Toen het Frans de voertaal van de administratie werd, moesten ook de straatnamen verfranst worden en de ‘Kaastroot’ (want geen kat sprak toen Nederlands, wel Truiens) werd Rue des Vaches en terug in het Nederlands de Koestraat. Waarschijnlijk omdat de Cuystraat toch niet de Koestraat was kreeg ze in 1906 een andere naam.
Schepen De Jonghstraat
Jean-Guillaume De Jongh werd op 2 januari 1840 geboren in Sint-Truiden als zoon van handelaar Arnold Grégoire en Anna Maria Steukers. Willen De Jong was schepen van Openbare Werken in de stad van 1876 tot 1906, dertig jaar dus of 6 legislaturen. Tijdens zijn lang bewind werd de infrastructuur van de stad klaargemaakt voor de 20ste eeuw: de aanleg van het stadspark, de riolering, de waterleiding, de gasverlichting, het slachthuis, het nieuwe stationskwartier, het klein park en de Trudowijk op het terrein van de gesloopte volkse Hellewijk. Het was dus een politicus die zijn stempel op de stad gedrukt heeft. Hij overleed op 28 december 1906 en de dag nadien besliste de gemeenteraad om de Koestraat, waar hij woonde, naar hem te noemen, de Schepen de Jonghstraat. Na het overlijden van toenmalig burgemeester Clement Cartuyvels zal zijn zoon Edgard De Jong burgemeester worden.
Bèr Joekpad
Tussen de Schepen De Jongstraat en Tichelrij ligt nog een pad: het Bèr Joekpad. Hubert Joachims (1923-1989) was een bekend volksfiguur. Zijn vader Jan was kleermaker en zijn moeder heette Marie-Thérèse Kempeneers. Bèr Joek was een speciale Truienaar. Hij was misdienaar, medeoprichter van de Chirojongens van O.L.V.-kerk, oprichter van de misdienaarsgroep van Schurhoven, koster van Schurhoven en van de O.L.V.-kerk en vanaf 1976 hoofdkoster.
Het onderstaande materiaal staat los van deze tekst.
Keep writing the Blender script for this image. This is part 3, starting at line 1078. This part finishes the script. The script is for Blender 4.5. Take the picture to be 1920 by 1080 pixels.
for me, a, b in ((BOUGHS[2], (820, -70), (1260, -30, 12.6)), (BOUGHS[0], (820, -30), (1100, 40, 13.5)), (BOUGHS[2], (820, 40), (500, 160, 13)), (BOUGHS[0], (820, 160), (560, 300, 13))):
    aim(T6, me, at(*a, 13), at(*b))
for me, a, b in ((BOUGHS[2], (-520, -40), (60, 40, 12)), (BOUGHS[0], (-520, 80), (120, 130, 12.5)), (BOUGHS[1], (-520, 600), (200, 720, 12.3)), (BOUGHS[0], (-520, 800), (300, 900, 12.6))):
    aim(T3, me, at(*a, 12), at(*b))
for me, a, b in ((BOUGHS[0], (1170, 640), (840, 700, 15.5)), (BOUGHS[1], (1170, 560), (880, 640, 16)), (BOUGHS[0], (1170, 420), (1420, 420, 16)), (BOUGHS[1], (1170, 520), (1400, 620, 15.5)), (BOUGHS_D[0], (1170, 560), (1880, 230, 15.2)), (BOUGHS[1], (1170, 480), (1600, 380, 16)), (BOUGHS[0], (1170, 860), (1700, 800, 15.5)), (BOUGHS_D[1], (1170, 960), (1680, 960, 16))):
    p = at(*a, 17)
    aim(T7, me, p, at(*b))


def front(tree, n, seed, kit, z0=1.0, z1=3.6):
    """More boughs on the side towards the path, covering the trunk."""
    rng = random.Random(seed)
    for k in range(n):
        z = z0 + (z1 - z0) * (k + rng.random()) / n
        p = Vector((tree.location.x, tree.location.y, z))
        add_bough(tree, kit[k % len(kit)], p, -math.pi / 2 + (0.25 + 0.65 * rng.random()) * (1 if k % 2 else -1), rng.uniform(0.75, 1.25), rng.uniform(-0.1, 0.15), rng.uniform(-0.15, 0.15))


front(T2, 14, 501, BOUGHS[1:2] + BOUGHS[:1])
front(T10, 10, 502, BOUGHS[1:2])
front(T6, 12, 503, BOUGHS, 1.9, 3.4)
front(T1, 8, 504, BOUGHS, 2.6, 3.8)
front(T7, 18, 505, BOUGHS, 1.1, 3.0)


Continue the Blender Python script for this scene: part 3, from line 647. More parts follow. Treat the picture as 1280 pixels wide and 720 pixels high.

Daarenboven was hij kleermaker gelijk zijn pa en bedeler van reclamebladen zoals Hier Sint-Truiden. En hij was vertegenwoordiger voor Het Belang van Limburg in de Schepen de Jonghstraat. Als koster was hij zo plichtbewust dat iedereen zijn frank stoeltjesgeld betaalde, niet minder, maar ook niet meer, want als je 5 frank gaf, kreeg je er 4 terug!
Op het verkeerde been gezet
Soms gaat een naam een eigen leven leiden. De Koestraat inspireerde Jo Pirard en Tim Roosen tot een kunstwerk. “In de rij” heet de compositie en beeldt drie koeien uit omdat verkeerdelijk het verhaaltje verteld werd dat de koeien, wanneer ze op de veemarkt verkocht werden, hier zouden gestald worden. Daarom zouden ze ‘in de rij’ staan. Als kunst ook dient om de mensen op het verkeerde been te zetten, dan zijn ze hiermee wel geslaagd!